De rechtbank verklaart het beroep ongegrond.
Deze uitspraak is gedaan door mr. J.J.P. Bosman, rechter, in aanwezigheid van mr. N.Y. Majoor, griffier. De beslissing is in het openbaar uitgesproken op 1 november 2022.
griffier rechter
Afschrift verzonden aan partijen op:
Rechtsmiddel
Tegen deze uitspraak kan hoger beroep worden ingesteld bij de Afdeling
bestuursrechtspraak van de Raad van State binnen vier weken na de dag van bekendmaking.

Voetnoten

1.Op grond van artikel 32, eerste lid, aanhef en onder a, van de Vreemdelingenwet 2000 (Vw).

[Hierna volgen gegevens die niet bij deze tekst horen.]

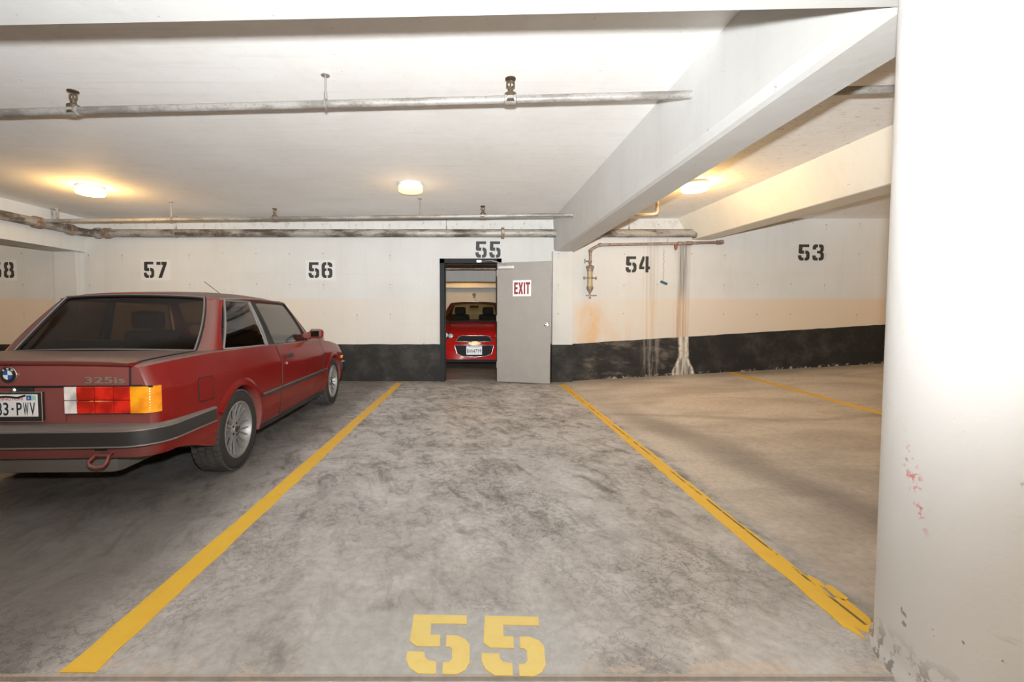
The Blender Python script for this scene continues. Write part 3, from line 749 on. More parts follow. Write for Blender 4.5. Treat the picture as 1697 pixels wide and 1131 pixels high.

2.Op grond van artikel 34, eerste lid, juncto artikel 32, eerste lid, aanhef en onder a, van de Vreemdelingenwet 2000.
3.Verdrag tot bescherming van de rechten van de mens en de fundamentele vrijheden.
4.De Afdeling bestuursrechtspraak van de Raad van State.
5.De verblijfsvergunning voor bepaalde tijd als bedoeld in artikel 28 kan worden ingetrokken dan wel de aanvraag voor verlenging van de geldigheidsduur ervan kan worden afgewezen indien de vreemdeling onjuiste gegevens heeft verstrekt dan wel gegevens heeft achtergehouden terwijl die gegevens tot afwijzing van de oorspronkelijke aanvraag tot het verlenen of verlengen zouden hebben geleid.
6.Zie bijvoorbeeld de Afdelingsuitspraak van 19 september 2014, ECLI:NL:RVS:2014:3482.